Sunday 6 April 2014

Bernard Haitink in Bruckner


During the 1950s when I was exploring music, I acquired Mahler's Kindertotenlieder (Ferrier) and 4th Symphony (Kletzki), as well as Bruckner's 9th Symphony (Horenstein). I still have all three recordings. That was the start of my love affair with the music of Mahler and Bruckner. Both composers were late 19th century Austrians (though Mahler was a bit younger) and both wrote more or less nine symphonies. Actually, there the resemblance ends, and my enthusiasm for Mahler waned over the decades, but the love of Bruckner grew. There is a nobility and sincerity about Bruckner's music that makes it eternal and deeply satisfying.

Jascha Horenstein was a sure guide in Bruckner's 9th (I still find his reading of the demonic scherzo the most demonic of them all) but his 1952 recording was a bit thin and weedy. Later came many more, including van Beinum, Furtwängler, Jochum, Klemperer, Knappertsbusch, Schuricht and Wand, with Wilhelm Furtwängler's 1944 performance perhaps being the greatest of the great. Bruckner needs good sound -- the only conceivable drawback to Furtwängler and Horenstein. He needs a really good conductor, one who can control the ebb and flow of the music, retain a true pulse, shape the phrasing and sculpt the dynamics; and avoid Thomas Beecham's jibe against Bruckner that he heard seven pregnancies and six miscarriages.

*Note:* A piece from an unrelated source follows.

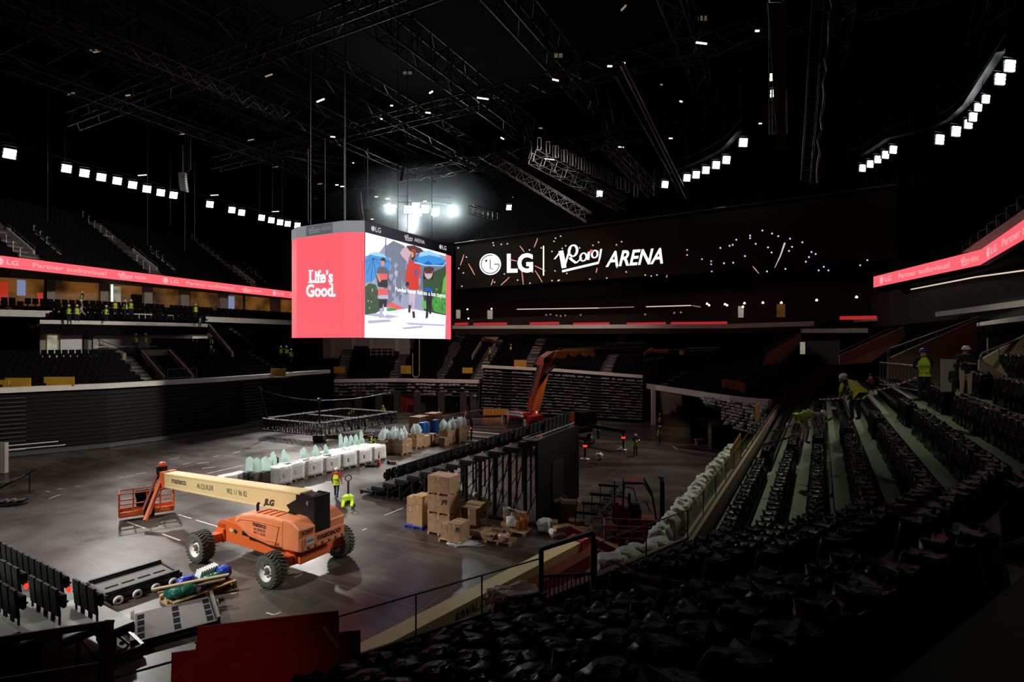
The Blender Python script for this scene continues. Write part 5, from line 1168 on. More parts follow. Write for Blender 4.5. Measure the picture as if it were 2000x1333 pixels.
# local: +x runs down the steps (towards the left), -y ... deeper is local -y
dirx = -Bx; ly = Vector((-dirx.y, dirx.x, 0)); sgn = 1 if ly.dot(Ay) > 0 else -1
Wd = 5.8; NS = 13; TL = 12.5 / NS; UH = 4.5
Y = lambda v: sgn * v
for i in range(NS):
    x0 = i * TL; z = UH - .34 * (i + .0) - .06; z = max(z, .3)
    b = MB(); b.box((x0 + TL / 2 + .05, Y(Wd / 2), z), (TL + .12, Wd, .10), 'deck_steel'); b.box((x0 + TL + .05, Y(Wd / 2), z - .12), (.05, Wd, .22), 'black_metal'); b.box((x0 + TL / 2, Y(-.02), z - .02), (TL + .1, .05, .16), 'steel' if i % 3 == 9 else 'black_metal'); b.build('deck', U)
    if z > .6:
        b = MB()
        for yy in (.12, .32, Wd / 2, Wd - .2):
            b.bar((x0 + TL * .8, Y(yy), .05), (x0 + TL * .8, Y(yy), z), .09, .09, 'black_metal', up=(1, 0, 0))
        for k in range(int(z / .45)): b.bar((x0 + TL * .8, Y(.12), .3 + .45 * k), (x0 + TL * .8, Y(.32), .3 + .45 * k), .04, .04, 'black_metal')
        b.bar((x0 + TL * .8, Y(.12), z - .5), (x0 + TL * .8 + .75, Y(.12), .5), .05, .05, 'black_metal'); b.bar((x0 + TL * .8 + .3, Y(.1), .08), (x0 + TL * .8 - .8, Y(.1), .08), .14, .14, 'black_metal'); b.box((x0 + TL * .8, Y(.12), z - .2), (.8, .1, .14), 'black_metal')
        b.bar((x0 + TL * .8, Y(.4), .35), (x0 + TL * .8, Y(Wd - .2), z - .4), .04, .04, 'black_metal')
        b.build('trestle_leg', U)
b = MB(); b.box((-.06, Y(Wd / 2 + .1), 2.32), (.12, Wd + .3, 4.64), 'black_matt'); b.box((-.14, Y(2.6), 1.6), (.05, 1.6, 3.1), 'black_metal'); b.build('back_wall', U)
b = MB(); b.box((.4, Y(Wd / 2), UH + .1), (.9, Wd, .08), 'deck_steel'); b.tube((.1, Y(.1), UH + .32), (.1, Y(Wd), UH + .32), .05, 'truss_grey', 6); b.tube((.9, Y(.1), UH + .18), (.9, Y(Wd), UH + .18), .04, 'truss_grey', 6); b.tube((.5, Y(.1), UH + .2), (.5, Y(Wd), UH + .2), .04, 'truss_grey', 6); b.build('top_deck', U)
b = MB(); b.box((11.6, Y(Wd * .4), .12), (1.9, Wd * .5, .22), 'green_tread'); b.build('foot_deck', U)
def chair_parts(name='folding_chair'):
    c = thing(name, '', 'seat')
    b = MB(); b.box((.14, 0, .62), (.12, .47, .42), 'chair_black', 0, .03, 0); b.build('seat', c)
    b = MB(); b.box((-.02, 0, .60), (.09, .50, .86), 'chair_black', 0, .04, -.08); b.box((-.05, 0, 1.03), (.07, .44, .05), 'black_metal'); b.build('backrest', c)
    for s in (-1, 1): b = MB(); b.box((.08, s * .26, .60), (.30, .045, .07), 'black_metal', 0, .02); b.bar((.02, s * .2, .0), (.02, s * .2, .25), .05, .05, 'black_metal', up=(1, 0, 0)); b.build('armrest', c)
    return c
cp = chair_parts(); first = [cp]
def put_chair(loc, rz, label, group):
    if first: c = first.pop(); c.location = loc; c.rotation_euler = (0, 0, rz); c['label'] = label; c['group'] = group; return c
    return dup(cp, loc, rz, label, group)
uM = Matrix.Translation(UO) @ Matrix.Rotation(ang(-Bx), 4, 'Z')
for i in range(NS):
    x = i * TL + .25; z = max(UH - .34 * i - .06, .3) + .05
    for k in range(7):
        p = uM @ Vector((x, Y(1.75 + .56 * k), z)); q_ = ('top', 'second', 'third', 'fourth', 'fifth', 'sixth', 'seventh', 'eighth', 'ninth', 'tenth', 'eleventh', 'twelfth', 'lowest')[i] + ' row'; put_chair(p, ang(-Bx), 'black folding chair in the %s of the stepped seating unit' % (q_ + (' from the top' if 0 < i < 12 else '')), 'black folding chairs of the seating unit, ' + q_)
    p = uM @ Vector((x + .12, Y(1.38), z + .18)); b = MB(); b.box((0, 0, 0), (.10, .09, .20), 'lamp_red', 0, .03); o = b.build('aisle_lamp', None, loc=p); tag(o, 'small red glowing aisle lamp at the end of a chair row on the seating unit', 'lamp', 'red aisle lamps of the seating unit')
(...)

There are conductors who achieve many column inches in the media -- Bernstein, Barenboim, von Karajan, Dudhamel, Rattle, et al. And conductors who achieve quiet reputations among cognoscenti and orchestral players: Boult, Klemperer, Horenstein, Knappertsbusch, Wand -- and Bernard Haitink. My father, an orchestral player for most of his life, thought the world of Pierre Monteux. A neighbour of mine who was a prominent player in the Philharmonia in the 1970s when I lived in London, when asked by me which of the present conductors the Philharmonia preferred, replied succinctly: “We don't mind who conducts us, as long as it isn't Menuhin”. Orchestral players have their own hierarchies and most, I suspect, regard most conductors as unnecessary and often expensive hangers-on. But not, I suspect, when it comes to Bruckner symphonies that really need an overall controller to sort out those questions of pulse, tempo and dynamics. A conductor-less orchestra would be hard-pressed in Bruckner.

Tellingly, Bruckner is rarely the pasture where media-celebrity conductors shine. I was gripped and enthralled all over again by Bruckner's ninth symphony in a new recording (2013, live) from Bernard Haitink and the LSO. I frequently smiled during this performance as Haitink so expertly negotiated Bruckner's many tempo changes, seams and joints. The performance is leisurely, as befits a conductor in his 80s and, I would argue, Bruckner's music of the late 19th century Austria where everyone was in less of a hurry than nowadays. The LSO plays superbly here, and the recording is really first rate. What more does one want? Well, Furtwängler in 1944 does provide that little something extra, but one has to weigh the something extra against the inferior sound. I give both Furtwängler and Haitink three stars in this work and am really pleased to have added 2013 Haitink to my collection.